Troubleshooting my new Laptop's resources...

cybershark5886

Baseband Member
Messages
24
I need a little help.

Unfortunately, although I know Windows 98 pretty well, I'm still trying to learn XP and I'm wondering how it handles memory and the processor. When I hit ctrl + alt + del to bring up the task manager it displays a percentage rate for each program taking up x amount of my processor's time/power. But does a program displayed in the task manager running at around 99% mean that my processor is maxing out, or is it just showing that 99% of the instructions running through the processor comes from that program, not necessarily implying any stress or effort on the processors part?

Mainly I want to know this to help demystify my new mobile Athlon 64 Notebook's functions, of which I am equally unaccustomed to Win XP (been using it for a total of 5 months now), because it lags under duress of certain graphically intensive games.

An interesting feature that makes it harder to figure out whether my processor is being taxed or not (as opposed to memory or video card) is Athlon 64's cool'n'quiet technology that cuts processor speed in half when no demanding applications are loaded, even when it's plugged in. I'm trying to figure out why my system seems a little slow when running games. I'm guessing that the culprit is my video card.

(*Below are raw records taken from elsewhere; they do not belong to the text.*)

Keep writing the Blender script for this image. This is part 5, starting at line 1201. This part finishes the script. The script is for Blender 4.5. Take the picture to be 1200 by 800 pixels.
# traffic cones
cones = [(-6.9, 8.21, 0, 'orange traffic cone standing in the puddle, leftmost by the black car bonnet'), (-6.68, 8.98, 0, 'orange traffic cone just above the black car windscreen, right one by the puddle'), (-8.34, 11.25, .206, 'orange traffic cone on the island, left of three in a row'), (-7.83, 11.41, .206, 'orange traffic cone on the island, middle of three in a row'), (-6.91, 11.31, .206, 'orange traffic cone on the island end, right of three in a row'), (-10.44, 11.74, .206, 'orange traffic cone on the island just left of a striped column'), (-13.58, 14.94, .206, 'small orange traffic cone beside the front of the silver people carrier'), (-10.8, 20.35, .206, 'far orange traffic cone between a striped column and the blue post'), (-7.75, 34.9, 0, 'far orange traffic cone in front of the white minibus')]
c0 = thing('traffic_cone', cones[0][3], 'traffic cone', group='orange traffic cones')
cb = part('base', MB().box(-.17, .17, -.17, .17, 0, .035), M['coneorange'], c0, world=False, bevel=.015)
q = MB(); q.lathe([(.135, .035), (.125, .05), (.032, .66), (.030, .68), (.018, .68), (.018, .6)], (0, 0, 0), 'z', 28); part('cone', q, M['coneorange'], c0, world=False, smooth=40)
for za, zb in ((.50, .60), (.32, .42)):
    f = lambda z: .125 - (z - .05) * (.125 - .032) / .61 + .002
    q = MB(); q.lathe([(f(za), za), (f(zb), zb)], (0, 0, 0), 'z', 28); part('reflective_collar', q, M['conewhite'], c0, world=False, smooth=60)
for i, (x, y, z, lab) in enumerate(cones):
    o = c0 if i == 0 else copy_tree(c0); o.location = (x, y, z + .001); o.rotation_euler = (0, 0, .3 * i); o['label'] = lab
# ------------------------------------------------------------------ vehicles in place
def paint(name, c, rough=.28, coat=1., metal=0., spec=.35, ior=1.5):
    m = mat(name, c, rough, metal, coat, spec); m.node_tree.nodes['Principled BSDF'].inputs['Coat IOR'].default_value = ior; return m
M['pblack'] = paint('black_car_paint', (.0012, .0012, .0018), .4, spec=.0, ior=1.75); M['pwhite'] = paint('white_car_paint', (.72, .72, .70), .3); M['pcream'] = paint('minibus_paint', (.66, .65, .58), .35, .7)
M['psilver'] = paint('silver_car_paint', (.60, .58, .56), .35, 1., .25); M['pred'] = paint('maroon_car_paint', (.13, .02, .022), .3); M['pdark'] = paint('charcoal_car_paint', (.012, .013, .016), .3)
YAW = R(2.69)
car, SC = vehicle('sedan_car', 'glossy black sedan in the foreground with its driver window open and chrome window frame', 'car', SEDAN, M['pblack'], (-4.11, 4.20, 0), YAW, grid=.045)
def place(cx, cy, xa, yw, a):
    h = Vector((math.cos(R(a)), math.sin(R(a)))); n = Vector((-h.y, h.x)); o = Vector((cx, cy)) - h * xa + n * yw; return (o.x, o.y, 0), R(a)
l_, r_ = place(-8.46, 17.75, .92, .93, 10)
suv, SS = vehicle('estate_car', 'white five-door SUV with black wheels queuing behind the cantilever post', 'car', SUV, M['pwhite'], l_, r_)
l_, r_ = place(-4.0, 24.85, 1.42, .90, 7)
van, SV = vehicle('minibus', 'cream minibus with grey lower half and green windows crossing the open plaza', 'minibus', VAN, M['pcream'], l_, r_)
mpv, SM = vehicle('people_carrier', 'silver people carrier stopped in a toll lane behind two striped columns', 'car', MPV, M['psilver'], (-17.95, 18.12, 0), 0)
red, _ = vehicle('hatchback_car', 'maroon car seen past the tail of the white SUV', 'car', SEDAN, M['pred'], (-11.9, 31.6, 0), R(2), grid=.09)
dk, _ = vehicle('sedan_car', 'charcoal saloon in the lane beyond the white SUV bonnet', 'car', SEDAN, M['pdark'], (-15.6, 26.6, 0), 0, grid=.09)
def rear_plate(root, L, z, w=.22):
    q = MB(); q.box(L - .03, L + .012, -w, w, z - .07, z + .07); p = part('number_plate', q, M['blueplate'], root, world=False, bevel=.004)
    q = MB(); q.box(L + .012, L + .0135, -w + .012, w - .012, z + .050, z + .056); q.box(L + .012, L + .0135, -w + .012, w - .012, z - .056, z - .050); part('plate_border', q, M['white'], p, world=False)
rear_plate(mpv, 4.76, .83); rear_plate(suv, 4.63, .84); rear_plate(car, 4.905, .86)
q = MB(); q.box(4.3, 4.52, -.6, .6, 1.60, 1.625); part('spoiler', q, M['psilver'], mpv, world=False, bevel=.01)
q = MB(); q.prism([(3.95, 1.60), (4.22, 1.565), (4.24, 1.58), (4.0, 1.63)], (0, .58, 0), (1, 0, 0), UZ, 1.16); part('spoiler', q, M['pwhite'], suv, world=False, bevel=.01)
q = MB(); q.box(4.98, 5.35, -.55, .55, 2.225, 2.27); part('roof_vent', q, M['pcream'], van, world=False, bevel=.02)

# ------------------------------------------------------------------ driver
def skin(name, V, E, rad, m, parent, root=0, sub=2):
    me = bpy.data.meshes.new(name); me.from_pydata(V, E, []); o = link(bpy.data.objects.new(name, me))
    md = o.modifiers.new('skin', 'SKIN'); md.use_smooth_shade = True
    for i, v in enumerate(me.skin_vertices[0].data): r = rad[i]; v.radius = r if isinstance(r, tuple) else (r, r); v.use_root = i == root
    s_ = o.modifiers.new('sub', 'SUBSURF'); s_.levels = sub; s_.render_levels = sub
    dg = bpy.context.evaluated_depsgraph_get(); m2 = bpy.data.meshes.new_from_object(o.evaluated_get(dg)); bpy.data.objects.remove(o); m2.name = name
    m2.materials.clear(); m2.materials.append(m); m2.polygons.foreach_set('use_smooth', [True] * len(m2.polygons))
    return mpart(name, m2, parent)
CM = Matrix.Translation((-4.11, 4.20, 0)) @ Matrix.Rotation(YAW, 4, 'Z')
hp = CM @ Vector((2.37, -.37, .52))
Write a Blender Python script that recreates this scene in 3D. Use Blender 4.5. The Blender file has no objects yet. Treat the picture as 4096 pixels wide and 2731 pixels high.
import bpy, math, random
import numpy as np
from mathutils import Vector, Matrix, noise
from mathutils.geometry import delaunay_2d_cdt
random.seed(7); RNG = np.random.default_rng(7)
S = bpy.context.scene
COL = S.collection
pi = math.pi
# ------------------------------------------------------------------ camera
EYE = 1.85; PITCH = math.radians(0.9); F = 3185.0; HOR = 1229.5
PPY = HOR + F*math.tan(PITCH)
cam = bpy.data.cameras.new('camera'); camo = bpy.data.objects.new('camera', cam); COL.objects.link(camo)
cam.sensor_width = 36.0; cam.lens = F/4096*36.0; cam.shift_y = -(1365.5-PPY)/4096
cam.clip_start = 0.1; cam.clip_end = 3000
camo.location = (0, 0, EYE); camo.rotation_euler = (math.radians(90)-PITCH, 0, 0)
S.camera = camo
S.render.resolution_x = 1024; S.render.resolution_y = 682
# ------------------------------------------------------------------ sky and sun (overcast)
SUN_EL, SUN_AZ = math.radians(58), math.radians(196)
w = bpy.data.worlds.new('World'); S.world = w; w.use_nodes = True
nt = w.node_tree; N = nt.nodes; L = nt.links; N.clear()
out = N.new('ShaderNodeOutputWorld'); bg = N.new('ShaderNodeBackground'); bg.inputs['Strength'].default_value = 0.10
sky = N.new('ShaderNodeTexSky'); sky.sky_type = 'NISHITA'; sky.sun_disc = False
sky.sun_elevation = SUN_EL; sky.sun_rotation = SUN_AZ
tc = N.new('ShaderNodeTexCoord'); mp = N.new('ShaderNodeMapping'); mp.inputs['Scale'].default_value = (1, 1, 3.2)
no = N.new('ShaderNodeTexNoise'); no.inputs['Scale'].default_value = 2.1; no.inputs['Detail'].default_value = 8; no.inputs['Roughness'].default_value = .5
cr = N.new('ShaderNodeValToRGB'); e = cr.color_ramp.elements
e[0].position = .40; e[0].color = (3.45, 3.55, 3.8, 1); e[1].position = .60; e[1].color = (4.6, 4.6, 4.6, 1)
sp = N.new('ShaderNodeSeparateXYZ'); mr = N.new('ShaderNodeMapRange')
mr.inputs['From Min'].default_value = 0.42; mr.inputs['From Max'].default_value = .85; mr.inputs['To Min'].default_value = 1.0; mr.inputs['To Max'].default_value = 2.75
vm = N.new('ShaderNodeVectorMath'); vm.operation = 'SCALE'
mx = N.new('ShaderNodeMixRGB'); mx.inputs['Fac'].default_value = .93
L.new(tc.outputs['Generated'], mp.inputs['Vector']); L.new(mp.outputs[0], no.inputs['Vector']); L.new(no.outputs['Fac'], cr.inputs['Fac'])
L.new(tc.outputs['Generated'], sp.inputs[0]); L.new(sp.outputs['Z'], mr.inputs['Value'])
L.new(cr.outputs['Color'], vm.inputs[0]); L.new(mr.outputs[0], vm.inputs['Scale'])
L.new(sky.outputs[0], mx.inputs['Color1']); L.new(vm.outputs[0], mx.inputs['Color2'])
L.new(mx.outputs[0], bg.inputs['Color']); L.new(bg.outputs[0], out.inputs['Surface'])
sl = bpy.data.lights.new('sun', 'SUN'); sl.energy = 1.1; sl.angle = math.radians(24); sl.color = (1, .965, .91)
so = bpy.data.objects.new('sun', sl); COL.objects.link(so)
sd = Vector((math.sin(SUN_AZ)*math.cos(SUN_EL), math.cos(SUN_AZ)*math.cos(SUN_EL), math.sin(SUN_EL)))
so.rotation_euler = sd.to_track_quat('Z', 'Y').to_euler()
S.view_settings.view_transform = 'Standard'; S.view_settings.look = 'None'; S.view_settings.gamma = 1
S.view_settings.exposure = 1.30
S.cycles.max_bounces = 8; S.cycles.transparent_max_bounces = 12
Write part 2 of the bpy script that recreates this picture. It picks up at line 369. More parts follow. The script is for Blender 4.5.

My laptop is a Compaq R4000 if you want to look up detailed specs. The basics consist of an Athlon 64 3200+ (I doubt that such a powerful procesor is slowing it down), 512 MB RAM (MemTurbo memory manager tells me that I usually have 100-200 MB free even when running big games - although on occasion I have seen it drop to 60), ATI Radeon Xpress 200M (looks fast but seems to be the culprit - why?), and a ATA/100, 5400 RPM 60 Gig HDD (No notebook that I'm aware of can support a 7200 RPM HDD, so I don't think that there is anything that I can do about that.)

I'd appreciate any help.
 
it would help if u got one more 512 or get two gigs of ram and then just get a labtop video card. which is wat most people do. and cool and quiet doesnt shut ur processor it shuts the fans at low so when u play games the computer pushes the fan to cool the processor being amds overheat a little easier than intels. and its just fans doesnt cut ur processor power or nething.
 
it would help if u got one more 512 or get two gigs of ram and then just get a labtop video card. which is wat most people do. and cool and quiet doesnt shut ur processor it shuts the fans at low so when u play games the computer pushes the fan to cool the processor being amds overheat a little easier than intels. and its just fans doesnt cut ur processor power or nething.

I beg to differ on that. I've run processor benchmarks from several different programs (to make sure that the info was correct) when my laptop was plugged in and doing small tasks (like installing a program) and the programs returned a clock rate of 997 MHz. Then I ran a game that required alot of the processors resources, I quickly alt + tab'd it and checked again and it returned a value of 2000MHz. In addition, one of the programs that I downloaded had a live, processor overclocking function running in windows, and I could run the value any where from 1GHz-2Ghz. Once I set it at 1500 MHz and it overrode the cool and quiet technology but the disadvantage is that it becomes your new max value (thus no jumping to 2GHz when it encountered more demanding processes). That wasn't satisfactory so I'm just trying to cope w/ it.

I looked around the net to figure out what the problem was, and on a few forums some people had encountered the problem with their 64-bit processors, and they attributed it to the cool'n'quiet technology. If there is a more logical explanation please tell me. But you were correct about the fan. But that's only one aspect of what cool'n'quiet does as far as I can tell.

In addition (replying to what you said about the vid card) how do I add a different video card to a laptop?
 
I've grown more accustomed to Xp by now, but I'd still be interested in what anyone has to say about the preformance of my laptop. This is still a topic of interest to me.